The book also details Corbin’s life around escorting the presidents, starting with his upbringing in Rappahannock County, Virginia, about 60 miles west of Washington, D.C.

As an officer with the Metropolitan Police Department, Corbin would escort the president’s bulletproof armored car on its travels throughout the Washington, D.C. metropolitan area. He began his duties during the administration of President Harry S. Truman.

“I began working at the police department and was assigned to motorcycle duty,” he said. “I was notified that I was being transferred to the Special Operations Division, the one that takes care of escorting the president and other dignitaries. But I was assigned to the president.”

Corbin had less seniority than some of his colleagues, many of whom were jealous, he said.

“They would say, ‘How in the hell did you get that job?’” Corbin said, laughing. “They’d tell me that they’d been there longer.”

Corbin believes Truman himself had something to do with it.

“When I joined the police department, I was assigned duty at the White House, and I would see President Truman go for walks in the morning,” said Corbin. “He was always so kind to me. After I began escorting for him, it was almost like he adopted me as his own son, because he didn’t have any sons. He was just very good to me.”

After Truman declined to run for re-election in 1952 and left office in 1953, Corbin continued to work for his successor, President Dwight Eisenhower.

“Eisenhower would not go to the airport to meet any head of government from any country that came to the United States,” said Corbin. “So, I would escort then Vice-president Nixon, and we would go to the airport and escort the person to the White House, and then Eisenhower would greet them there in the Rose Garden.”

Corbin said that President John F. Kennedy would keep a stack of papers roughly a foot high in his car with him at all times and that he would read them quickly.

“He could read them, and you thought he was going so fast he was just reading the headlines, but he was reading the whole thing,” said Corbin. “He would have full retention, and he could talk to you while he was reading them, too.”

Corbin continued with President Lyndon B. Johnson after Kennedy’s assassination in 1963, and then went back to escorting Richard Nixon when he came into office in 1969.

“Nixon was always so kind to me,” said Corbin.

The former president was almost singlehandedly responsible for Corbin gaining a job protecting a Supreme Court chief justice after he left the president’s detail.

“He had just appointed Warren Burger to the Supreme Court when I retired,” said Corbin. “Congress had made a rule that one person had to travel with the chief justice as his bodyguard.”
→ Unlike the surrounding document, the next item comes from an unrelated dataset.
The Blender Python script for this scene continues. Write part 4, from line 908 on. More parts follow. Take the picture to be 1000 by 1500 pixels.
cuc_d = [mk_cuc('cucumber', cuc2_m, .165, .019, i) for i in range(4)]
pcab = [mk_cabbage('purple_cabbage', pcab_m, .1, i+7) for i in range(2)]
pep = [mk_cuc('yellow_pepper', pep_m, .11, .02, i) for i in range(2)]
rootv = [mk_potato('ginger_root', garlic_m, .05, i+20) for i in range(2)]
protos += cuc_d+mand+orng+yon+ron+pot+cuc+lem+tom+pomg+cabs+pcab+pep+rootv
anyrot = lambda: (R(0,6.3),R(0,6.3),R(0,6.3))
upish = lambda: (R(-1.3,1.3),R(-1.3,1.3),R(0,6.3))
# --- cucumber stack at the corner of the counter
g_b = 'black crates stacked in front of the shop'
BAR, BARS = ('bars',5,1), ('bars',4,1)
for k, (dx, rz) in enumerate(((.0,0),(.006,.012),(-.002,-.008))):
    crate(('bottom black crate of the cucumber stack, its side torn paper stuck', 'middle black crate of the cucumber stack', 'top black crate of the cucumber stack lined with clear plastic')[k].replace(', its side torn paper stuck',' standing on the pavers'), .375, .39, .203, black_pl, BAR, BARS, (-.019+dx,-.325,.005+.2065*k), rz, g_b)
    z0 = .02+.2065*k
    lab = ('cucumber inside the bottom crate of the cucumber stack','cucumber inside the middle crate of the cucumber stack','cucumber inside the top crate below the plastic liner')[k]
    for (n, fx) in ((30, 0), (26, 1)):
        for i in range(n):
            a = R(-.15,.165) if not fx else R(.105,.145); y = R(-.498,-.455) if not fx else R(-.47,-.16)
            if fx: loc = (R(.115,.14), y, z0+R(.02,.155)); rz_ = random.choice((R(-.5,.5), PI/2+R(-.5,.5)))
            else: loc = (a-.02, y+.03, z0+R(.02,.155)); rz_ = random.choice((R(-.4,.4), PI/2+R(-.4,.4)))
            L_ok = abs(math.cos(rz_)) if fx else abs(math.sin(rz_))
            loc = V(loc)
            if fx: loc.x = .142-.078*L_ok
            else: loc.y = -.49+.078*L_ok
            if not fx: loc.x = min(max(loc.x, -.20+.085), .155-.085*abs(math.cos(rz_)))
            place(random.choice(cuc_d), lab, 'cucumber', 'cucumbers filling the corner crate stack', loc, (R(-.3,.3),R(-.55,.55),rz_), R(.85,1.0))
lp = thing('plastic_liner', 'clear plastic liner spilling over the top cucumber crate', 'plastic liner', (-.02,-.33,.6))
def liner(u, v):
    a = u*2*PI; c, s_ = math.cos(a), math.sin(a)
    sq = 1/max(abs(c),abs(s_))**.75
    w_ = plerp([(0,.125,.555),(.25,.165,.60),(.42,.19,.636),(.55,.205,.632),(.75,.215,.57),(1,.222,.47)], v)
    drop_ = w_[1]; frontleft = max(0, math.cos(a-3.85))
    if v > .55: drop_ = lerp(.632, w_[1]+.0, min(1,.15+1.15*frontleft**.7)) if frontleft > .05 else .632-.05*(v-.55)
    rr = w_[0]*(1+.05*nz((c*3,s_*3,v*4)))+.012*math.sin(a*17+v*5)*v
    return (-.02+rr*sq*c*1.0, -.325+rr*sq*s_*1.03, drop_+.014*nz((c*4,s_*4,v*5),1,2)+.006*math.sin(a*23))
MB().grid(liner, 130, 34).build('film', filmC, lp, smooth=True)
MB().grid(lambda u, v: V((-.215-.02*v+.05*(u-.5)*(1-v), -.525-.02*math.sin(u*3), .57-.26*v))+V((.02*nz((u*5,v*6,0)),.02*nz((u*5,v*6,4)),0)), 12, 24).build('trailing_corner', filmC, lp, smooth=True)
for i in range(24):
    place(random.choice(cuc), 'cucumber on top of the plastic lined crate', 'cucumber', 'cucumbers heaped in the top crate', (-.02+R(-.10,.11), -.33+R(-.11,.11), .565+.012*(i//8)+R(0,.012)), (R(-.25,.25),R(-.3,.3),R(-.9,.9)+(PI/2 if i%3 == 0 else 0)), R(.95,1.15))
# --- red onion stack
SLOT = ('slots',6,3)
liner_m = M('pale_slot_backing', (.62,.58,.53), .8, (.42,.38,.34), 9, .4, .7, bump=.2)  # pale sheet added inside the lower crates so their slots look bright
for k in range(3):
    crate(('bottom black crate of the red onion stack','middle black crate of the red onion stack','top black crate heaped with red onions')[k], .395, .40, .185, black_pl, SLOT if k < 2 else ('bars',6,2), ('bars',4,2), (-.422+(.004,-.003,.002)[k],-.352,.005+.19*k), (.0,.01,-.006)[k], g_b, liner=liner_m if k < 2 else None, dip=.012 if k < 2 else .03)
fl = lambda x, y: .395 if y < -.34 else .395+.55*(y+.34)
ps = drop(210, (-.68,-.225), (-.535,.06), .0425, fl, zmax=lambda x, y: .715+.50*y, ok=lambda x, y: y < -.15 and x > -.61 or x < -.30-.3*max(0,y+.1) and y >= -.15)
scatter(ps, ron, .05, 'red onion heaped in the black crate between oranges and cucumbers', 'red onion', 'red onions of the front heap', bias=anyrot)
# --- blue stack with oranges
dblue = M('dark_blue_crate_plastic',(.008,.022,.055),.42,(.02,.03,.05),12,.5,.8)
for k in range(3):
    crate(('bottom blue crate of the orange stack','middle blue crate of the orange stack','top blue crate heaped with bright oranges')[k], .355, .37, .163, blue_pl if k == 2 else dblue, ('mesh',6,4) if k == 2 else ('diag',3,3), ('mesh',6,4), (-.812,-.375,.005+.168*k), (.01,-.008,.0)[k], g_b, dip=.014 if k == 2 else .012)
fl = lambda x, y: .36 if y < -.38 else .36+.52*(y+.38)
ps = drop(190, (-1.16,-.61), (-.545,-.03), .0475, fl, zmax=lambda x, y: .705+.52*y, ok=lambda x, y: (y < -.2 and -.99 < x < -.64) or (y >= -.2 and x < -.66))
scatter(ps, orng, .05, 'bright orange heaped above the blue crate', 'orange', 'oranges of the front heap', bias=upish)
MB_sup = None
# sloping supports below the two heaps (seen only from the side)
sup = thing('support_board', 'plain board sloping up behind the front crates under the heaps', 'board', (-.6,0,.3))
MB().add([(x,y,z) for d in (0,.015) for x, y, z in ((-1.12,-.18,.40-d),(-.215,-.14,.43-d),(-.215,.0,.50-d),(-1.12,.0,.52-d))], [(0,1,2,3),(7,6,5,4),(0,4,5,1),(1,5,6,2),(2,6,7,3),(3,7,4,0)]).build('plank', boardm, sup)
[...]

Corbin’s chief of police called him to tell him the news, and Corbin said he would need to speak with his wife, Nancy.

“She said, ‘No way,’” said Corbin. “She said I’d been on this presidential detail for years. She said the phone rings and I have to go. She said we didn’t have any social life. She didn’t want me to take the job at all.”

Corbin said his chief, the chief justice and the president himself did some wrangling, but he stood firm in his decision to turn down the job and honor his wife’s wishes.

“I recommended a friend for the job; he had just retired when I did, and he was a good fit,” said Corbin.

Corbin said he remembers his time with the presidents fondly, but that he only thought about writing a book about his experiences in the last decade.

“It came from going into the schools and talking with the children there,” he said. “They are so interested in what you have to say. They ask intelligent questions. I thought it would be bad if I left this world and didn’t have something written down for them where they could read about it and study it.”

Corbin said it took about four years to get the book to press. It was finally published late last year.

“When you’re writing about the presidency, it’s so hard,” he said. “You have to get permission for all the photos that you put in there; anything you write about the presidents has to be approved. That’s why it took us so long.”

Corbin dedicated the book to Pat Choy, a native of Singapore who teaches in Largo, Florida, a town close to Seminole.

“She was the one who started inviting me to come to her classes and give talks to her students, five or six years ago now,” he said.

He said he chose the Manning area for a book-signing because his wife has family that lives in the area, and they come up often annually for her family reunion.

“It’s held in Columbia, and we like the area here,” he said. “She looks forward to coming every year, and I tag along with her.”